Le lendemain, le 4ème de Beethoven par Hyounglok Choi intéresse beaucoup moins. L'expressivité qui en ressort parfois nous fait trouver un peu dure sa 9ème place, mais le pianiste a déjà 30 ans et il se montre bien trop perdu dans la cadence conclusive de l'Allegro moderato et bien trop tendu à la main droite dans l'Andante con moto pour vraiment convaincre. Dans un style plus dynamique, mais sans jamais réussir à porter le discours et sans doute face à une audience (sans public, donc seulement composée du jury et de la presse) fatiguée pour son passage en dernier le troisième jour, Artem Kuznetsov propose une interprétation beaucoup trop classique du 1er de Tchaïkovski. Avec l'impression d'avoir déjà affaire à un pianiste de concert (il a 33 ans et déjà une petite carrière), cette prestation manque de flamme et d'idée et nous fait valider la 8ème place concédée par le jury.
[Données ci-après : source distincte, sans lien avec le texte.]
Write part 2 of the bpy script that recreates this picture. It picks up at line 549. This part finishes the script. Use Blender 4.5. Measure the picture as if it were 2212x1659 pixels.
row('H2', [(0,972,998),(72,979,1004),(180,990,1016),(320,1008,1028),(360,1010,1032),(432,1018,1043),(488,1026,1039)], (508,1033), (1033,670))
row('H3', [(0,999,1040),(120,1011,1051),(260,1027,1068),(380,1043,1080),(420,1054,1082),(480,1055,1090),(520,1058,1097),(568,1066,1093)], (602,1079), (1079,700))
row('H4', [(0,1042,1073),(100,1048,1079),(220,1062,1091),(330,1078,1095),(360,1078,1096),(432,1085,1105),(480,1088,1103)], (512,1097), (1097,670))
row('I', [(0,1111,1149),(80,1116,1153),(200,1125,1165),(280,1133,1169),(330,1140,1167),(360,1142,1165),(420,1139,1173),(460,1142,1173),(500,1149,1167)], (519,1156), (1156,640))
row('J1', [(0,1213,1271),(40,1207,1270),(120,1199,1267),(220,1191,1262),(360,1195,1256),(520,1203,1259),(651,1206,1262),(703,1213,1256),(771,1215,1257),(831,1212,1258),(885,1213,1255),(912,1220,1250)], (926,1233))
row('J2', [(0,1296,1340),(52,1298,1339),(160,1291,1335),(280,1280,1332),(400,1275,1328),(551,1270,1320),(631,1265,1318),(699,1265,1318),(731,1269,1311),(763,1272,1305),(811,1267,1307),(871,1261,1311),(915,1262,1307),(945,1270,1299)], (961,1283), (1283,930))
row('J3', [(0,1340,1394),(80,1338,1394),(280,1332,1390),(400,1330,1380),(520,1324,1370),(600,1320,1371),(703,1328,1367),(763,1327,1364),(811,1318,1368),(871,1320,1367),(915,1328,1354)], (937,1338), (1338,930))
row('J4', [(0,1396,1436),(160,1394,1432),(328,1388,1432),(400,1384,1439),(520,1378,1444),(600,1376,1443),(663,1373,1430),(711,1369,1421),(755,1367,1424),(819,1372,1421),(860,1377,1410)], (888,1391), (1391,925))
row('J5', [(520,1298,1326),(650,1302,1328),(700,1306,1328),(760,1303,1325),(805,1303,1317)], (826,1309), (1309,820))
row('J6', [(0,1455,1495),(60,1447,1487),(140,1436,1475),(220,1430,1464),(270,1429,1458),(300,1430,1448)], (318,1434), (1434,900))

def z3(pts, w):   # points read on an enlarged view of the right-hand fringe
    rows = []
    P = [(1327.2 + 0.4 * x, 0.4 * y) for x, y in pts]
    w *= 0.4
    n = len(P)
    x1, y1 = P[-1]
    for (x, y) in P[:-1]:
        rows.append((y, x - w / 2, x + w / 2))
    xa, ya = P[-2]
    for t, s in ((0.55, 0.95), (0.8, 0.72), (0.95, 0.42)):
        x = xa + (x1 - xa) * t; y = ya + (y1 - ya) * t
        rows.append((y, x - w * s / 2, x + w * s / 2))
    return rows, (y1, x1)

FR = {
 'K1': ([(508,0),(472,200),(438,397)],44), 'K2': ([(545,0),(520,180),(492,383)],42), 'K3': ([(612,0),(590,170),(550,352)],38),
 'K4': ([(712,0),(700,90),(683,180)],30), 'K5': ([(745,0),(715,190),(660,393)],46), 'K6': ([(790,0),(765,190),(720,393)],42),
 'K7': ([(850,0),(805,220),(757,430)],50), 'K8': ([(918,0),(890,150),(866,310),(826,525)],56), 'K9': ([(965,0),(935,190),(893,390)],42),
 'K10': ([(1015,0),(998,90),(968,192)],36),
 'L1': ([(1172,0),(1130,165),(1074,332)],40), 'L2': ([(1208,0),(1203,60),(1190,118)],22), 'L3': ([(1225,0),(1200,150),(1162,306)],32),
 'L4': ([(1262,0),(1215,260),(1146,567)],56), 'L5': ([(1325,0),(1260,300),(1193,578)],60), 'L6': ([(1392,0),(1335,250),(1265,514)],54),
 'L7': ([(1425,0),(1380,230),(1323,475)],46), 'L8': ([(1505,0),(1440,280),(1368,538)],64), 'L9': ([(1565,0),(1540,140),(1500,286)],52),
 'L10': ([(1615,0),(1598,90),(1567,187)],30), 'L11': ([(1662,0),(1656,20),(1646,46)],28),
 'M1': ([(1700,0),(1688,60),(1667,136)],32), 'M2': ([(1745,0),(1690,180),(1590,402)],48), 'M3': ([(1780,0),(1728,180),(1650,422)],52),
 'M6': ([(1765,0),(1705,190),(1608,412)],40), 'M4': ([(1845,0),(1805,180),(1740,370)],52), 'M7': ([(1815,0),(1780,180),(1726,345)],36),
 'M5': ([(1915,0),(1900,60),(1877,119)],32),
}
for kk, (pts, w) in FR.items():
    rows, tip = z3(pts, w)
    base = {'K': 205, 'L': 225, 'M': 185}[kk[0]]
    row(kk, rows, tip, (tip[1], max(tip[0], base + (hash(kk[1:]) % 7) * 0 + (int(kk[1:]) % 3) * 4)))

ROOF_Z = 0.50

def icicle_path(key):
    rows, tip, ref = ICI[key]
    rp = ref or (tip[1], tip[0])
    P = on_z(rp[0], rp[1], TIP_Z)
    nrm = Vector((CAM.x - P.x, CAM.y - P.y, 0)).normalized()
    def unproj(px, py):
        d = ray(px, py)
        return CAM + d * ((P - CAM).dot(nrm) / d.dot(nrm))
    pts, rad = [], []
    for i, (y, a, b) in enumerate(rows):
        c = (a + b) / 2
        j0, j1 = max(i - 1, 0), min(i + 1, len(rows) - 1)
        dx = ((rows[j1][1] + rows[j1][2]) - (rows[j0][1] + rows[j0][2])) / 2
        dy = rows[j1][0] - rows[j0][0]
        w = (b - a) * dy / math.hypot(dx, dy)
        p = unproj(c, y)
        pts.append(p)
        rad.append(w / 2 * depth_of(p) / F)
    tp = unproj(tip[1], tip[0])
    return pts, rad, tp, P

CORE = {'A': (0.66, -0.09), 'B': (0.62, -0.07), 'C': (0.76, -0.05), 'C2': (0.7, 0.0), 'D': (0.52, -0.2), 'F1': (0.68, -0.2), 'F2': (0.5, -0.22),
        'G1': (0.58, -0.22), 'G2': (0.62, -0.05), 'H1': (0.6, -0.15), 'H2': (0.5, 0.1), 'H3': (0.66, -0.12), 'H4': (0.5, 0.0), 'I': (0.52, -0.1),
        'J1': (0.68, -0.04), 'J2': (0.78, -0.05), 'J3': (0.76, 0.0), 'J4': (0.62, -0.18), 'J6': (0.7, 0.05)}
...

Le 1er de Chopin le même jour dessert le Tchèque Marek Kozák, pourtant plus intéressant, mais auquel le jury ne pourra pardonner quelques vraies fautes, dont un Finale de plus en plus compliqué à l'aigu. Juste avant la prestation, le pianiste Hüseyin Sermet nous a avoué ne jamais avoir osé jouer cette œuvre en concert, tant il juge n'avoir pas assez à lui apporter face aux génies entendus dedans en live et en enregistrement depuis plus d'un siècle. Le 6ème prix décerné est donc compréhensible, même si la maturité de la prestation aurait pu faire monter le pianiste jusqu'à la 4ème place.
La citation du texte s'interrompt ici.